Looking ahead, Layton said management sees a path to greater than 50% revenue growth in 2026 versus 2025, driven primarily by a full year of aviation contribution at higher utilization and improved utilization across oil-and-gas-exposed businesses. He said the company nearly doubled monthly revenue from the aviation portfolio from $0.6 million in December to $1.0 million in January and believes fully utilized aviation assets could generate approximately $1.6 million per month in revenue.
On capital allocation, Layton said Mammoth expects non-aviation CapEx of approximately $11 million in 2026, including maintenance and targeted growth investments across oil and gas and infrastructure. He said the company has “underinvested” in these businesses for several years and expects the new investments to address specific inefficiencies with identifiable paybacks.

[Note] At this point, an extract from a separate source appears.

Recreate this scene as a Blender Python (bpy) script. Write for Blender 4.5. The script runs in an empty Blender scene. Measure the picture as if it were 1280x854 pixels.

Aviation CapEx, he added, will remain opportunistic and disciplined based on economics.
Layton said management expects 2026 to be a year of inflection, with revenue growth accelerating and positive EBITDA “back within reach,” and reiterated a longer-term aim of mid-teens EBITDA margins and positive free cash flow as the company moves into 2027. No questions were asked during the call’s Q&A session.
About Mammoth Energy Services (NASDAQ:TUSK)
Mammoth Energy Services, Inc, headquartered in Houston, Texas, is a diversified energy services company that primarily provides hydraulic fracturing and complementary well completion and production services to oil and natural gas exploration and production companies across North America. Its core offerings include fracturing, coiled tubing, cementing, wireline, nitrogen pumping, and pressure pumping equipment, supported by proprietary fluid blends and digital monitoring systems. In addition to conventional oilfield services, the company operates a dedicated solar division—Mammoth Solar—that delivers engineering, procurement and construction (EPC) services for utility-scale and commercial solar projects.
Mammoth’s fracturing operations are focused on major shale plays such as the Permian Basin, Eagle Ford, Bakken, Williston Basin, and Rockies regions.